All-Time High (ATH) in ICT style refers to the highest price an asset or currency has achieved. This level represents the peak value of the asset.

All-time low (ATL) refers to the lowest price an asset or currency has reached in its history. This level indicates the minimum market value of the asset.
What is All-Time High (ATH)?
This term refers to the highest price ever experienced by an asset or currency.
#1 Market Excitement
Reaching a new ATH reflects high excitement and investor confidence, often accompanied by increased trading volume and activity.
#2 Market Psychology
The ATH level can act as a psychological resistance, leading investors to sell and potentially causing a price decline.
#3 Identifying Uptrends
Technical analysts use ATH levels to identify uptrends and forecast future price levels.
Example of All-Time High (ATH)
A weekly chart of gold against the US dollar (XAU/USD) shows the price reaching its historical peak (ATH).

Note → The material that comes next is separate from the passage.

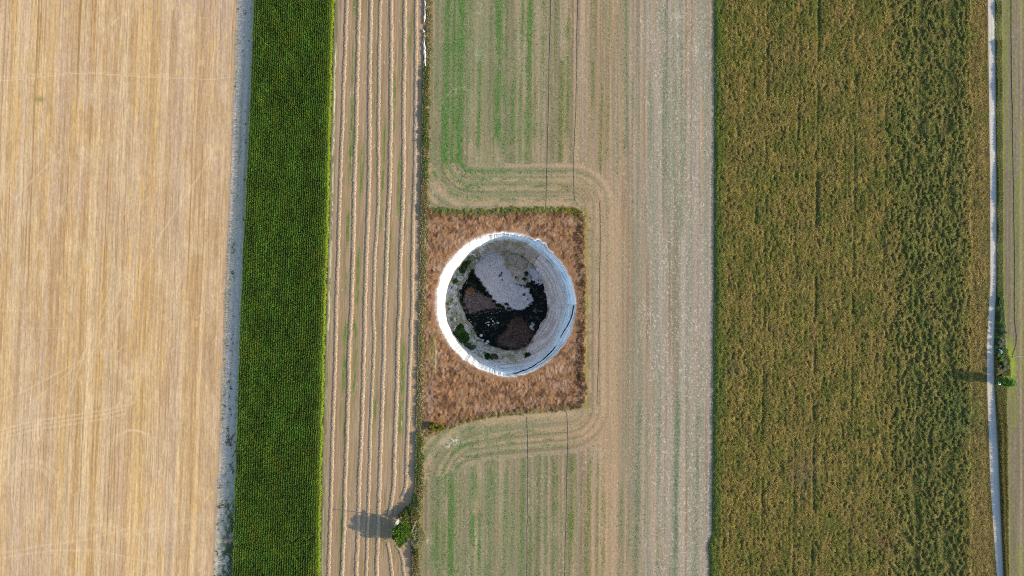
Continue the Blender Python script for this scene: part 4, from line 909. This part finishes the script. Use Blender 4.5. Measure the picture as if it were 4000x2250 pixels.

What is All-Time Low (ATL)?
This term refers to the lowest price ever experienced by an asset or currency.
#1 Reflecting the Minimum Value
The ATL represents an asset's lowest market value, often observed during its initial launch or periods of severe market pessimism.
#2 Opportunities for Buyers
ATLs provide opportunities to purchase assets at a low price, especially if an increase in value is anticipated.
#3 Significant Support Level
The ATL often serves as a strong support level, with prices rarely falling below it.
Example of All-Time Low (ATL)
A weekly chart of the ARB/USDT cryptocurrency demonstrates that the price has reached its historical low (ATL).

Conclusion
Both ATH and ATL indicate the highest and lowest price levels of assets:
- All-Time High (ATH): This represents the peak value of an asset and acts as a resistance level, reflecting market excitement.
- All-Time Low (ATL): Marks the minimum value of an asset and provides opportunities for low-cost purchases.